Department of Water Resources spokesman Eric See said earlier Sunday that skies were clear, and the overflow was steadily slowing. It was expected to stop by midday Monday.

The lake is a central piece of California's government-run water delivery network, supplying water for agriculture in the Central Valley and residents and businesses in Southern California.

Some evacuees waited for hours to get out of Marysville and surrounding communities. Judy and John Jenkins grabbed what they could – loaded up their motor home and left home shortly after 5 p.m., and at 7 p.m. they were still stuck in traffic just a few miles from home.

"Even when we evacuated for '97, it wasn’t that bad," John Jenkins said. "This is the worst I’ve ever seen it."

A list of evacuation shelters, animal shelters and school closures can be found on the Butte County website.

The sheriff's office said residents of Oroville, a town of 16,000 people, should head north toward Chico and that other cities should follow orders from their local law enforcement agencies, according to The Associated Press.

Sheriff Honea said engineers with the California Department of Water Resources informed him shortly after 6 p.m. that the erosion on the emergency spillway was not advancing as fast as they thought, but water was still coming over the dam at that time.

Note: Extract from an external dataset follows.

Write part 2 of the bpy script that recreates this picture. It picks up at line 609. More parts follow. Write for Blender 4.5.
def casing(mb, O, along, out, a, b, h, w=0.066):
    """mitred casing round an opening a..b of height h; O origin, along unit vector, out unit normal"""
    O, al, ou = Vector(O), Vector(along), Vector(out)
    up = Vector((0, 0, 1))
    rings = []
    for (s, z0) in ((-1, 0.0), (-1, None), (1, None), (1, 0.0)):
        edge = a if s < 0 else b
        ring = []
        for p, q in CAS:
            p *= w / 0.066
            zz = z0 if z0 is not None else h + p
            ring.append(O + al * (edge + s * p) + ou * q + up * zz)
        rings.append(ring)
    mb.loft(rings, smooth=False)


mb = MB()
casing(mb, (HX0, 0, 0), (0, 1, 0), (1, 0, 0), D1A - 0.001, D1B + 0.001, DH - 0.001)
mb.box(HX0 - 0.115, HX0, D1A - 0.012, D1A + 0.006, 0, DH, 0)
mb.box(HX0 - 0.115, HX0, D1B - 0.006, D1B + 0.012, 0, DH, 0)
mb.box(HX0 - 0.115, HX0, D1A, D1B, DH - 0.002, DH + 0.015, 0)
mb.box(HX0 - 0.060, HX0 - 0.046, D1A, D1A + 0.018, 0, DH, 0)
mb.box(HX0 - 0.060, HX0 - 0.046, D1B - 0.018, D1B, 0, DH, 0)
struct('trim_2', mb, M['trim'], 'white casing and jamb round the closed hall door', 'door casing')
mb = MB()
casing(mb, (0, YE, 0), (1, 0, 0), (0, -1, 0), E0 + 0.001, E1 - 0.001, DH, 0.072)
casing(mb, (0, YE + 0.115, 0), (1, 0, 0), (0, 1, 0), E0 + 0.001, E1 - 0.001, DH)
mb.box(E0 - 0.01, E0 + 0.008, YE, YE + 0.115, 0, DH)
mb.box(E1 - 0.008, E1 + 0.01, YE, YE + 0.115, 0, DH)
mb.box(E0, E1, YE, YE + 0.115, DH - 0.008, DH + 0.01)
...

"We had to make the very difficult and critical decision to initiate the evacuation of the Orville area and all locations south of that," he said. "We needed to get people moving quickly to save lives if the worst-case scenario came into fruition."

Late Sunday night, the California Office of Emergency Services (Cal OES) activated the State Operations Center to provide assistance to Butte County for the potential spillway failure. Cal OES Fire, law enforcement and inland region personnel were working with various response agencies to address all emergency management, evacuation and mutual aid needs, the office said.

DWR officials said later Sunday they plan on deploying helicopters to drop large rocks into a gouge in the auxiliary spillway to stabilize it.